Tai Chi Y4D3: twenty minutes

Head in Show
The Great and Powerful Oz

The kids at school pulled off The Wizard of Oz this past weekend with flying colors; the head survived through the show without breaking, and — phew! — it looked amazing on the stage yesterday afternoon. The kids and puppetry crew did a fantastic job with this puppet. I can hardly wait to figure out what we’re going to do next year to top it.

But actually, I can. Between then and now are 200+ days of tai chi, right? That’s actually about when I began working on the head, in December of 2014, around 100 days ago.  And next year, I think, I could build a head in under 50 days.  It would help, really, if I didn’t have other projects to work on; but of course, I will, so it’ll need 100 days to build something new.  Something to remember.

My big challenge at the moment is learning how to achieve a half-hour daily practice.  Today it was 20 minutes exactly, without checking the clock.  I counted breath, and pulled a few other tricks, to try to make my practice last a half-hour; I was short by ten minutes.

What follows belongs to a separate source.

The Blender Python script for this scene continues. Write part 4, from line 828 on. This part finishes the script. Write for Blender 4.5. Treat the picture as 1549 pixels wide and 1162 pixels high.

Even so, I had a great practice that had me sweating and breathing hard at the end of it.  I did the wu chi stance for about three minutes, and then the same for the san ti stance.  Then Five Golden Coins, followed by the form, twice.

I think about that pair of forms. The first time was a focus on the breathwork.  The second time I focused on moving through water.  And I think that if I’d done it a third time, focused on footwork, I’d have been at about 30 minutes.  That means that to reach 45 minutes or an hour I’m going to have to do these walkthroughs 2-3 times each — three repetitions focused on moving through water, three on footwork, three on breath… and probably three where I try to put everything together.  It’s less daunting to break it down into segments like that; but it’s also slightly more daunting, too.  I was breathing a little hard at the end of the “move through water” procedure.

Even so, those two walkthroughs were pretty powerful.  While moving through water, you’re making the tai chi form isomorphic — that is, that you’re resisting the forward momentum of your body with your own muscle power in each movement; and you’re resisting with forward movement all of your reversals.  I turn out to be pretty good at this from shoulders out to the fingertips. But doing it with the obliques, on the sides of the body under the arms, or with the abdominals, or with the back… these are incredibly difficult.  We’re not used to engaging our body in these efforts in this way.

It’ll be a bit of a road to drive down before I can do that easily, several times in a row.